Wednesday, February 3, 2010

Service sector continues to improve


The ISM's index of business activity in the service sector has been 50 or above since last August, and that is consistent with a modest improvement. Nothing to write home about, but I would note that conditions today are about the same as they were in March and April of 2003, just a few months before the Bush tax cuts were enacted and the economy subsequently took off like a rocket in the second half of the year. Miracles can happen: what if Congress refused to allow the Bush tax cuts to expire? Since almost everyone expects tax rates on income and capital to rise beginning in 2010, it would be very bullish for the markets if they were instead held steady.

3 comments:

alstry said...

As a supply-sider, you don't believe that consumption drives economic growth, but rather the driver of growth is supply, and supply goes up when people work more, when the factors of production become more productive, when investment goes up, and when risk-taking goes up.

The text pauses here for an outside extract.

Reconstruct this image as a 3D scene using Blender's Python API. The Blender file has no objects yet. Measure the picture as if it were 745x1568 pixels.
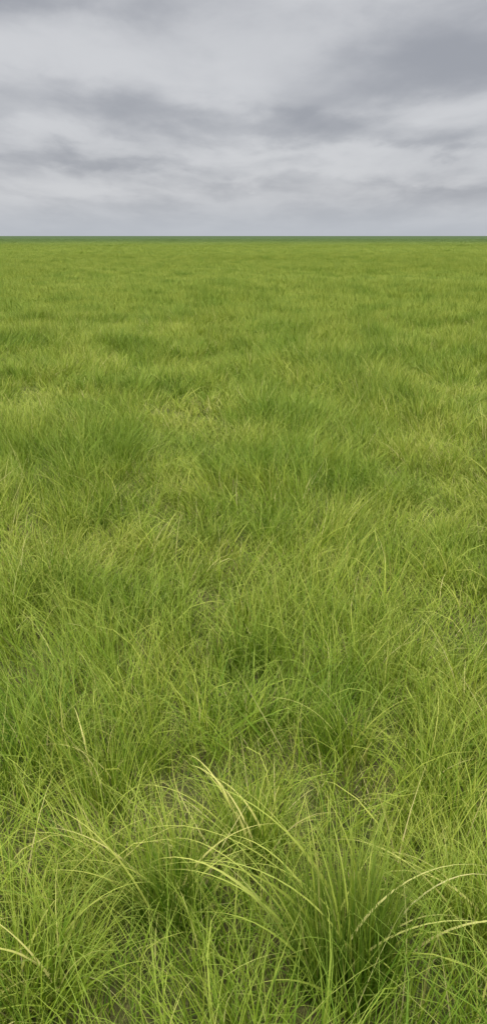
import bpy, math, random
import numpy as np
from mathutils import noise, Vector

rng = np.random.default_rng(7)
random.seed(7)
scene = bpy.context.scene
scene.view_settings.view_transform = 'Standard'
scene.view_settings.look = 'None'
scene.view_settings.exposure = 0

# ---------------------------------------------------------------- helpers
def N(nt, typ, **kw):
    n = nt.nodes.new(typ)
    for k, v in kw.items():
        setattr(n, k, v)
    return n

def math_n(nt, op, a, b=None, clamp=False):
    n = nt.nodes.new('ShaderNodeMath'); n.operation = op; n.use_clamp = clamp
    for i, v in enumerate((a, b)):
        if v is None: continue
        if isinstance(v, (int, float)): n.inputs[i].default_value = v
        else: nt.links.new(v, n.inputs[i])
    return n.outputs[0]

def mixc(nt, fac, a, b, blend='MIX'):
    n = nt.nodes.new('ShaderNodeMix'); n.data_type = 'RGBA'; n.blend_type = blend
    for idx, v in ((0, fac), (6, a), (7, b)):
        if isinstance(v, (int, float)): n.inputs[idx].default_value = v
        elif isinstance(v, tuple): n.inputs[idx].default_value = (*v, 1) if len(v) == 3 else v
        else: nt.links.new(v, n.inputs[idx])
    return n.outputs[2]

def smooth(nt, v, lo, hi, a=0.0, b=1.0):
    n = nt.nodes.new('ShaderNodeMapRange'); n.interpolation_type = 'SMOOTHSTEP'
    nt.links.new(v, n.inputs[0])
    n.inputs[1].default_value = lo; n.inputs[2].default_value = hi
    n.inputs[3].default_value = a; n.inputs[4].default_value = b
    return n.outputs[0]

# ---------------------------------------------------------------- world
SUN_EL, SUN_ROT = math.radians(60), math.radians(200)
world = bpy.data.worlds.new("World"); scene.world = world
world.use_nodes = True
nt = world.node_tree; nt.nodes.clear(); L = nt.links.new
out = N(nt, 'ShaderNodeOutputWorld'); bg = N(nt, 'ShaderNodeBackground')
L(bg.outputs[0], out.inputs[0])
tc = N(nt, 'ShaderNodeTexCoord')
sep = N(nt, 'ShaderNodeSeparateXYZ'); L(tc.outputs['Generated'], sep.inputs[0])
z = math_n(nt, 'MAXIMUM', sep.outputs[2], 0.0)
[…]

What would be the result if the driver of growth was spending.....and spending went up when people were loaned money. For example, if you loan a homeless person $10,000....he will spend up driving growth...especially if he is an alcoholic and you are a nearby liquor store.

Because of you, I now appreciate that lending is simply shiftiing demand from one to another. But if we are shifting dollars from savers and transfering it to spenders, what happens when most of the savings is consumed by spenders and there is little savings left for productive usage?

Scott Grannis said...

To begin with, spending is consumption, and neither can create growth out of thin air. Giving money to a drunk cannot create growth, even if he spends all the money immediately. The money he spends is money I don't spend.

The problem with the federal government spending money that it has to borrow is that a) it can't generate new growth, it only redistributes money, and b) it absorbs savings from the economy that could otherwise be put to more productive use. The federal deficit today is a net drag on the economy.

alstry said...

I understand and agree with you completely now.

But what if the past eight years of growth was simply taking savings from our pensions and retirement accounts, who really have no consumption demand, and loaning it to homeowners, businesses and municipalities to create short term growth through consumption?


And now that we have consumed our retirement savings through consumption and malinvestment....we have very little for productive usage.